Library for Ashining AS32 clone from Ebyte. derived from blog post below
- rename all E32 instances to AS32
- add encryption command from Ashining (0xC6)
- change read version command to support Ashining ascii return
- fix transparent and fixed mode swapped on config
See this Blog Post for details.
This repository contains the source code, as well as, the source code to distribute the tool which requres GNU Autotools to build. If you just want to run the tool I recommend just getting the tarball below where you can build from source.
This code has also been run on a Pine64 and Orange Pi Zero.
We're going to assume you have 2 AS32 Modules attached to two Raspberry PIs. Thus, one can transmit and the other receive and vice-versa. Details for each step in the Blog Post.
- Wire up your AS32 module. We require 3 pins. Two for the Mode pins and 1 for the Aux Pin. See section below to change wiring if needed.
- Using
raspi-configconfigure your Serial Port, Unix groups and UART File Permissions. - Install the
as32command line tool. See below. - Read the version and status from the
./as32 --status. If this doesn't work the next one won't. - Do an end-to-end test to transmit from one and receive on the other. See below.
wget http://lloydrochester.com/code/as32-1.10.0.tar.gz
tar zxf as32-1.10.0.tar.gz
cd as32-1.10.0
./configure
make
sudo make install
as32 --help
as32 --status
The wiring defaults to:
RPi Pin 23 -> AS32 M0 (Input)
RPi Pin 24 -> AS32 M1 (Input)
RPi Pin 18 -> AS32 AUX (Output)
We can change the wiring two ways:
- Specify pins on the command line.
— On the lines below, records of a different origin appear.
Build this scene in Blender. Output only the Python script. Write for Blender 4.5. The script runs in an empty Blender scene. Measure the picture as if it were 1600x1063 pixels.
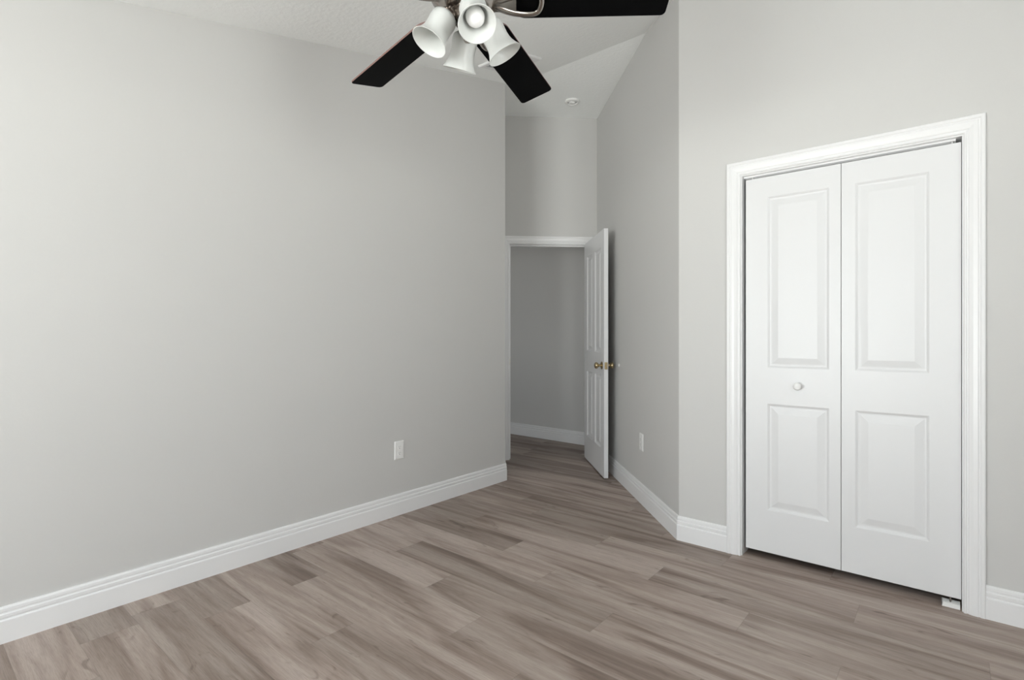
import bpy, bmesh, math, random
from mathutils import Vector, Matrix
random.seed(7)
R = math.radians
S = bpy.context.scene
COL = S.collection

# ------------------------------------------------------------------ camera
cam_d = bpy.data.cameras.new('camera')
cam = bpy.data.objects.new('camera', cam_d)
COL.objects.link(cam)
YAW = 39.817
cam.location = (0, 0, 1.17)
cam.rotation_euler = (R(90), 0, R(YAW))
cam_d.sensor_width = 36.0
cam_d.lens = 824.48 / 1600 * 36
cam_d.shift_y = -6.71 / 1600
cam_d.clip_start = 0.02
S.camera = cam

# ------------------------------------------------------------------ light
SKY = 8.9
GROUND_GLOW = 16.5
S.view_settings.view_transform = 'Standard'
S.view_settings.look = 'None'
S.view_settings.gamma = 1.0
S.view_settings.use_curve_mapping = False
S.view_settings.exposure = 0.07
world = bpy.data.worlds.new('sky')
S.world = world
world.use_nodes = True
wn = world.node_tree.nodes
# open sky above the horizon, bright ground glow added below it to lift the ceiling
wl = world.node_tree.links
wtc = wn.new('ShaderNodeTexCoord')
wsep = wn.new('ShaderNodeSeparateXYZ')
wmr = wn.new('ShaderNodeMapRange')
wmr.inputs['From Min'].default_value = -0.02
wmr.inputs['From Max'].default_value = 0.02
wmx = wn.new('ShaderNodeMix')
wmx.data_type = 'RGBA'
wl.new(wtc.outputs['Generated'], wsep.inputs['Vector'])
wl.new(wsep.outputs['Z'], wmr.inputs['Value'])
wl.new(wmr.outputs[0], wmx.inputs['Factor'])
wmx.inputs['A'].default_value = (GROUND_GLOW / SKY, GROUND_GLOW / SKY * 0.99, GROUND_GLOW / SKY * 0.985, 1)
wmx.inputs['B'].default_value = (0.93, 0.965, 1.03, 1)
wl.new(wmx.outputs['Result'], wn['Background'].inputs['Color'])
wn['Background'].inputs['Strength'].default_value = SKY

ADDED_SIDEWIN = dict(y0=0.25, y1=1.05, z0=0.65, z1=2.20)   # unseen window added in the side wall to even out the light
ADDED_HALLWIN = dict(x0=-4.70, x1=-4.00, z0=0.40, z1=2.10)   # unseen window added in the next room to brighten the hallway
WIN = dict(x0=-2.40, x1=-0.30, z0=0.10, z1=2.12)      # window opening in the rear wall
REAR_Y = -2.60
NEXT_Y = 0.9                         # outer wall of the next room
SIDE_X = 1.15
LEFT_X = -2.78                       # face of the long left wall


def portal(name, loc, rot, sx, sy):
    d = bpy.data.lights.new(name, 'AREA')
    d.shape = 'RECTANGLE'
    d.size, d.size_y = sx, sy
    d.cycles.is_portal = True
    o = bpy.data.objects.new(name, d)
    o.location = loc
    o.rotation_euler = rot
    COL.objects.link(o)
    return o


portal('window_daylight', ((WIN['x0'] + WIN['x1']) / 2, REAR_Y - 0.13, (WIN['z0'] + WIN['z1']) / 2),
       (R(90), 0, 0), WIN['x1'] - WIN['x0'], WIN['z1'] - WIN['z0'])

portal('added_side_window_portal', (SIDE_X + 0.13, (ADDED_SIDEWIN['y0'] + ADDED_SIDEWIN['y1']) / 2, (ADDED_SIDEWIN['z0'] + ADDED_SIDEWIN['z1']) / 2),
       (R(90), 0, R(90)), ADDED_SIDEWIN['y1'] - ADDED_SIDEWIN['y0'], ADDED_SIDEWIN['z1'] - ADDED_SIDEWIN['z0'])  # portal for the added side window
portal('added_hall_window_portal', ((ADDED_HALLWIN['x0'] + ADDED_HALLWIN['x1']) / 2, NEXT_Y - 0.13, (ADDED_HALLWIN['z0'] + ADDED_HALLWIN['z1']) / 2),
       (R(90), 0, 0), ADDED_HALLWIN['x1'] - ADDED_HALLWIN['x0'], ADDED_HALLWIN['z1'] - ADDED_HALLWIN['z0'])  # portal for the window added to light the hallway
S.cycles.max_bounces = 14
S.cycles.diffuse_bounces = 10
S.cycles.glossy_bounces = 4
S.cycles.transmission_bounces = 8
S.cycles.transparent_max_bounces = 8
S.cycles.caustics_reflective = False
S.cycles.caustics_refractive = False


# ------------------------------------------------------------------ materials
def mat(name, color, rough=0.5, metal=0.0, spec=0.5):
    m = bpy.data.materials.new(name)
    m.use_nodes = True
    b = m.node_tree.nodes['Principled BSDF']
    b.inputs['Base Color'].default_value = (*color, 1)
    b.inputs['Roughness'].default_value = rough
    b.inputs['Metallic'].default_value = metal
    b.inputs['Specular IOR Level'].default_value = spec
    return m


def add_bump(m, scale, strength, dist, detail=3.0, stretch=None, rough=0.55):
    nt = m.node_tree
    b = nt.nodes['Principled BSDF']
    tc = nt.nodes.new('ShaderNodeTexCoord')
    n = nt.nodes.new('ShaderNodeTexNoise')
    n.inputs['Scale'].default_value = scale
    n.inputs['Detail'].default_value = detail
    n.inputs['Roughness'].default_value = rough
    if stretch:
        mp = nt.nodes.new('ShaderNodeMapping')
        mp.inputs['Scale'].default_value = stretch
        nt.links.new(tc.outputs['Object'], mp.inputs['Vector'])
        nt.links.new(mp.outputs['Vector'], n.inputs['Vector'])
    else:
        nt.links.new(tc.outputs['Object'], n.inputs['Vector'])
    bp = nt.nodes.new('ShaderNodeBump')
    bp.inputs['Strength'].default_value = strength
    bp.inputs['Distance'].default_value = dist
    nt.links.new(n.outputs['Fac'], bp.inputs['Height'])
    nt.links.new(bp.outputs['Normal'], b.inputs['Normal'])
    return n


def vary_rough(m, scale, lo, hi):
    nt = m.node_tree
    tc = nt.nodes.new('ShaderNodeTexCoord')
    n = nt.nodes.new('ShaderNodeTexNoise')
    n.inputs['Scale'].default_value = scale
    mr = nt.nodes.new('ShaderNodeMapRange')
    mr.inputs['To Min'].default_value = lo
    mr.inputs['To Max'].default_value = hi
    nt.links.new(tc.outputs['Object'], n.inputs['Vector'])
    nt.links.new(n.outputs['Fac'], mr.inputs['Value'])
    nt.links.new(mr.outputs[0], nt.nodes['Principled BSDF'].inputs['Roughness'])


M = {}
M['wall'] = mat('greige_wall_paint', (0.612, 0.607, 0.596), 0.62, 0, 0.35)
add_bump(M['wall'], 120, 0.12, 0.002)
M['ceiling'] = mat('white_textured_ceiling', (0.935, 0.95, 0.945), 0.85, 0, 0.2)
add_bump(M['ceiling'], 38, 0.45, 0.006, 4.0)
M['trim'] = mat('white_trim_paint', (0.82, 0.82, 0.825), 0.32)
vary_rough(M['trim'], 25, 0.28, 0.36)
M['door'] = mat('white_door_paint', (0.755, 0.757, 0.765), 0.36)
add_bump(M['door'], 14, 0.10, 0.0012, 5.0, (9.0, 9.0, 0.55))
M['plastic'] = mat('white_plastic', (0.84, 0.84, 0.83), 0.3)
add_bump(M['plastic'], 60, 0.02, 0.0005)
M['slot'] = mat('vent_painted_shade', (0.03, 0.03, 0.03), 0.6)
M['slot_soft'] = mat('grey_slot', (0.18, 0.18, 0.18), 0.6)
M['brass'] = mat('aged_brass', (0.50, 0.40, 0.24), 0.25, 1.0)
add_bump(M['brass'], 90, 0.03, 0.0004)
M['nickel'] = mat('brushed_nickel', (0.40, 0.365, 0.335), 0.22, 1.0)
add_bump(M['nickel'], 60, 0.05, 0.0005, 3.0, (1, 1, 6))
M['black'] = mat('black_blade_face', (0.002, 0.002, 0.0023), 0.6, 0, 0.06)
add_bump(M['black'], 60, 0.04, 0.0005, 3.0, (1, 8, 1))
M['mahogany'] = mat('mahogany_blade_edge', (0.20, 0.115, 0.105), 0.4)
add_bump(M['mahogany'], 60, 0.04, 0.0005, 3.0, (1, 8, 1))
M['bulb'] = mat('white_bulb_glass', (0.88, 0.88, 0.88), 0.25)
add_bump(M['bulb'], 20, 0.01, 0.0002)
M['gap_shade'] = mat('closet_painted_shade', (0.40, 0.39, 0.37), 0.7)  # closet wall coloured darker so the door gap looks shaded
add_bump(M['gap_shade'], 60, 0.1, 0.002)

# frosted glass: diffuse body that also lets light through
m = bpy.data.materials.new('frosted_glass')
m.use_nodes = True
nt = m.node_tree
b = nt.nodes['Principled BSDF']
b.inputs['Base Color'].default_value = (0.79, 0.80, 0.785, 1)
b.inputs['Roughness'].default_value = 0.3
tr = nt.nodes.new('ShaderNodeBsdfTranslucent')
tr.inputs['Color'].default_value = (0.85, 0.86, 0.84, 1)
mx = nt.nodes.new('ShaderNodeMixShader')
mx.inputs['Fac'].default_value = 0.25
nt.links.new(b.outputs['BSDF'], mx.inputs[1])
nt.links.new(tr.outputs['BSDF'], mx.inputs[2])
nt.links.new(mx.outputs['Shader'], nt.nodes['Material Output'].inputs['Surface'])
M['frost'] = m
# thin clear window glass
m = bpy.data.materials.new('window_glass')
m.use_nodes = True
nt = m.node_tree
tp = nt.nodes.new('ShaderNodeBsdfTransparent')
tp.inputs['Color'].default_value = (0.95, 0.97, 0.96, 1)
gl = nt.nodes.new('ShaderNodeBsdfGlossy')
gl.inputs['Roughness'].default_value = 0.02
mx = nt.nodes.new('ShaderNodeMixShader')
mx.inputs['Fac'].default_value = 0.05
nt.links.new(tp.outputs['BSDF'], mx.inputs[1])
nt.links.new(gl.outputs['BSDF'], mx.inputs[2])
nt.links.new(mx.outputs['Shader'], nt.nodes['Material Output'].inputs['Surface'])
M['glass'] = m


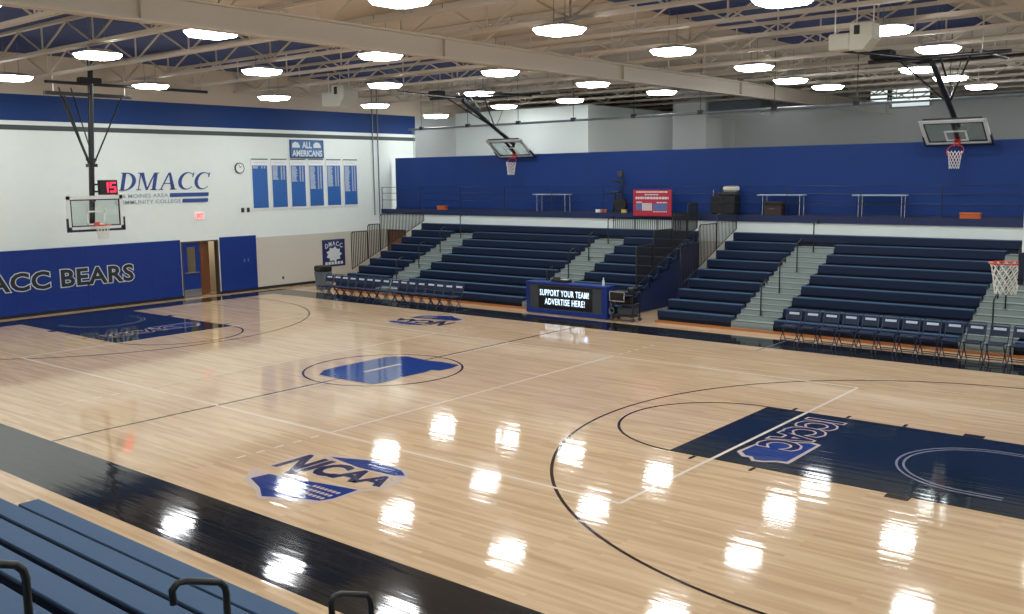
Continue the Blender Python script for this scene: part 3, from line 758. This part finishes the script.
MB().bbox((-3.6, 15.28, MEZ+1.38), (-3.42, 15.48, MEZ+1.62), .03).build('console', M['dgrey'], t)
for i, (x, c, lb) in enumerate(((-4.35, 'white', 'small white carton left of the exercise bike'), (-4.1, 'orange', 'small orange carton at the foot of the exercise bike'), (-3.2, 'yellow', 'small yellow carton right of the exercise bike'))):
    b = thing('carton', lb, 'box', (x, 15.14, MEZ), 'cartons on the mezzanine edge')
    MB().bbox((x-.1, 15.09, MEZ), (x+.1, 15.2, MEZ+.2), .01).build('carton_body', M[c], b); MB().box((x-.1, 15.13, MEZ+.2), (x+.1, 15.16, MEZ+.203)).build('tape_strip', M['tan'], b)
# covered cart with white topped case
t = thing('equipment_cart', 'dark equipment cart with white topped case on the mezzanine above the gap', 'cart', (.75, 15.36, MEZ))
MB().bbox((.32, 15.15, MEZ+.1), (1.22, 15.6, MEZ+.72), .03).build('cabinet', M['blackm'], t)
MB().bbox((.55, 15.2, MEZ+.72), (1.2, 15.55, MEZ+.86), .03).build('top_tray', M['dgrey'], t)
MB().bbox((.72, 15.22, MEZ+.86), (1.26, 15.5, MEZ+1.06), .06).build('white_case', M['offw'], t)
MB().tube([(.4, 15.2, MEZ+.72), (.4, 15.2, MEZ+.92)], .02).build('handle', M['chrome'], t)
for x in (.4, 1.14):
    for y in (15.2, 15.55): disc(MB(), (x, y-.02, MEZ+.05), .05, (0,1,0), .04, 14).build('wheel', M['blackm'], t)
t = thing('storage_case', 'dark brown case on the mezzanine under the middle folding table', 'case', (2.62, 15.2, MEZ))
MB().bbox((2.32, 15.1, MEZ), (2.92, 15.34, MEZ+.42), .02).build('case_body', M['brownbox'], t); MB().bbox((2.31, 15.095, MEZ+.42), (2.93, 15.345, MEZ+.54), .02).build('case_lid', M['brownbox'], t)
MB().tube([(2.52, 15.09, MEZ+.3), (2.52, 14.99, MEZ+.3), (2.72, 14.99, MEZ+.3), (2.72, 15.09, MEZ+.3)], .012).build('handle', M['chrome'], t)
for x, w, lb in ((8.7, .28, 'orange kit box at the right end of the mezzanine'), (-12.5, .24, 'orange kit box at the left end of the mezzanine')):
    t = thing('kit_box', lb, 'box', (x, 15.2, MEZ+.0))
    MB().bbox((x-w, 15.12, MEZ), (x+w, 15.3, MEZ+.2), .015).build('tray', M['orange'], t); MB().bbox((x-w-.01, 15.11, MEZ+.2), (x+w+.01, 15.31, MEZ+.26), .01).build('lid', M['orange'], t)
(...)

For example
as32 --m0 27 --m1 22 --aux 17. - For a more permanent solution we can change the build to have different defaults. This can be done by doing
CFLAGS="-DGPIO_M0_PIN=27 -DGPIO_M1_PIN=22 -DGPIO_AUX_PIN=17" ./configureon the installation. Now the defaults will be permanently changed
If we used option #2 to build in the defaults we can view them by doing a as32 -h and the default pin will be printed out.
Again we assume you have two AS32 modules attached to two different Raspberry Pi modules.
Run as32 on both at the same time, no options are needed. In one terminal type something and hit enter. This will transmit what was typed. On the other terminal you should see what you typed. By doing this what you typed when through the UART to one AS32, was transmitted, received by the other AS32, read out the other UART and was output onto the terminal. Now do this in the other direction.
The tool offers more than just taking input from a keyboard. It's meant to run as a daemon and run in the background. If, however, you don't run it as a daemon you can send files and/or save to a file.
When running as a daemon communication to and from the as32 is via Unix Domain Socket. This allows other tools written an any language to communicate wirelessly by just sending and receiving from a socket. See the blog post for an example in Python.
If you don't want the tarball you could build using the GNU Autotools.
# clone this repo
./autogen.sh # this creates the configure script and Makefiles
./configure
make
We can use the -w HEX option to change settings. For example we could save the settings by doing a as32 -w C000001A1744. See the datasheet for each of these options. For the form XXYYYY1AZZ44. If XX=C0 parameters are saved to as32's EEPROM, if XX=C2 settings will be lost on power cycle. The address is represented by YYYY and the channel is represented by ZZ.
We can use the -e HEX option to change encryption data settings. For example we could save the settings by doing a as32 -e 0102030405060708090A0B0C0D0E0F10. Only modules with same encryption can communicate with each other. Also there is no way to know current encryption setting. Always make sure the modules use the same encryption.